BILLINGS — When Alice Frank opened her final game Wednesday afternoon in the Jubilee Seniors league by rolling three consecutive strikes, she turned to her fellow bowlers at Fireside Lanes with a shocked look on her face and threw her arms up in disbelief.

Applause burst out up and down the lanes. There were also shouts of "Way to go, Alice."

The soon-to-be centenarian from Billings, who will turn 100 on Valentine's Day, celebrated in advance with a birthday bash that included cake, roses, camaraderie and her top game of the season, a remarkable 188.

"I haven't done that for many years," Frank said of stringing three strikes together. "It felt good. Kind of surprising, too."

While partying, playing poker and bowling with family and friends, the white-haired, diminutive right-hander also displayed quite a knack for picking up spares on her way to games of 126, 130 and 188 for a 444 scratch series.

Frank's 188 is 79 pins above her 109 average.

In the end, one bowler after another gave her a hug, a high-five, or shook her hand. "That is awesome, kid," said one. "Great job, Alice. I wish I could bowl like that," commented another.

"She definitely looks like she can't be 100," league secretary Marilyn Harmon said. "She strikes me as being in her 70s. She just keeps going."

Frank, who has been bowling in Billings for 15 years, was competing alongside her daughters, Sandi Olson, 68, and Iris Weisgerber, 73, and Sandi's husband, Steve Olson, 68, on the R-Team in a league for men and women age 55-and-over. 

They've been bowling together for four years.

"I was a little nervous, with everybody watching me," Frank said of all the birthday hoopla. "I am not used to being the center of attention. That's a bit unusual, but it seems like everybody was rooting for me, too."

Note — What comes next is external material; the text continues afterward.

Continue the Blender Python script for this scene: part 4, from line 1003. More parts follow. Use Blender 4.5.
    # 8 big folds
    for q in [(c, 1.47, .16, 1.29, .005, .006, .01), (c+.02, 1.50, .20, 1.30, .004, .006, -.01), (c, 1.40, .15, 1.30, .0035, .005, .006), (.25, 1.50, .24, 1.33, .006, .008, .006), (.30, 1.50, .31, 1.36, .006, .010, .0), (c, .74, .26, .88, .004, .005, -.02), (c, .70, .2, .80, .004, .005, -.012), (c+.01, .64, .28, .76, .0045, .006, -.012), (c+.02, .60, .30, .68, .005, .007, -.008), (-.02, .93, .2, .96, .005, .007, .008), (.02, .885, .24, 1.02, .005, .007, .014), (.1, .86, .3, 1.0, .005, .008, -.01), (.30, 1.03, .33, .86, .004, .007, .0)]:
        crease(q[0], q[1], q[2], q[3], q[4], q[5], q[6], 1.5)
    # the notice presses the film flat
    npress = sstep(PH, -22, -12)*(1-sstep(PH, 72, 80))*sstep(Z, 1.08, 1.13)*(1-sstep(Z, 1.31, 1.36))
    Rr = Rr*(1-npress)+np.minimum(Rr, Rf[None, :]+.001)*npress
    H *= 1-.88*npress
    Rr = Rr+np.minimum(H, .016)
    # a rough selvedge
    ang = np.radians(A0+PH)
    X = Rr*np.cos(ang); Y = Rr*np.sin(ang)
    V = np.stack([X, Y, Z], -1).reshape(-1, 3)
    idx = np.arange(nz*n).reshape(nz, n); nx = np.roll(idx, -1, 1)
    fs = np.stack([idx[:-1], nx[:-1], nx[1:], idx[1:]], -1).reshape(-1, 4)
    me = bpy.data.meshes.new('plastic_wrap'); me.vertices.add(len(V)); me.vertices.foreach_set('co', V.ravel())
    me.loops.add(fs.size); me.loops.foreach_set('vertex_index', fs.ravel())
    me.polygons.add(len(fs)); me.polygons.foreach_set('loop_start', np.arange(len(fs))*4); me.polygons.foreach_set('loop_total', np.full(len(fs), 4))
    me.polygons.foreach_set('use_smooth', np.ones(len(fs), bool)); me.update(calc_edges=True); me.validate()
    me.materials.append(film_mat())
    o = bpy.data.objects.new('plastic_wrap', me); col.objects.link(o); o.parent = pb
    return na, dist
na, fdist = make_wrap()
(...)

According to records compiled by the United States Bowling Congress (USBC), three women nationwide are known to have competed in leagues at age 103.

Local records, though, are hard to come by. Frank Critelli of Billings, however, was bowling in league at age 100 in 1991 at the downtown Center Lanes. He died in 1996 at age 105.

Frank, armed with her pink and white 12-pound Ebonite ball, is believed to be the oldest league bowler in the state again this season.

"It's amazing," her son-in-law Steve said. "It would be like Bart Starr, Phil Simms or Terry Bradshaw playing football in their 80s. It's unbelievable."

Frank, born on Feb. 14, 1920 in Fremont, Nebraska, goes bowling about six hours a week, participating in 30-week leagues on Mondays and Wednesdays at Fireside.

She still lives independently and is also well-respected when it comes to baking apple and lemon meringue pies and oil painting.

"To me, she's got a real good temperament for bowling," league member Archie Cavaveau, 75, said. "You never see her get mad at leaving a 10-pin. I think a lot of bowlers should follow her attitude."

Frank has been pursuing the sport since she began bowling in Joliet with her late husband, Phillip, during the mid 1960s.

"I don't feel any different than when I was in my 80s," she said. "A little slower maybe. I enjoy just getting out and bowling. It helps that my kids are backing me up all the time. I don't drive anymore, so they have to take me every place I want to go."

Last season Frank shocked her fellow Jubilee Seniors bowlers by fashioning a 194 game, which was a staggering 74 pins above her then 120 average.

"There have been a couple times this year where she has blown everybody out of the water," Harmon said. "She gets up there, and her ball is so slow you think it's going to go into the gutter, but she ends up with a strike.

"It just amazes me." 

With her milestone birthday approaching it has been one party or celebration after another this week for Frank. It started on Sunday with a gathering at the First Congregational Church in Laurel.

"Quite a few bowling people showed up," Steve Olson said. "This is her second family." 

With her very deliberate, four-step approach and slow-rolling, straight ball, Frank, who has five children, 10 grandchildren and 16 great-grandchildren, did other wondrous things Wednesday besides her three straight strikes.

She closed out her second game with three consecutive spares, along with a strike in the 10th frame. 

"When you pick up your spares you can get a pretty good game,' Frank said. "That helped me more than anything."

She finished with a 777 series, including handicap. Her previous high game this season in Jubilee Seniors was 148.

"She is having a great time," Harmon said. "I've seen more smiles on her face this week than I've seen in years."

Frank, who fell at home a couple of times this fall and was sidelined for several weeks with a sore right knee, said she has enjoyed herself on the lanes as birthday No. 100 approaches and is ready to bowl at 101 next year.

"As long as I am alive," she said, with a slight grin. "And I can still walk."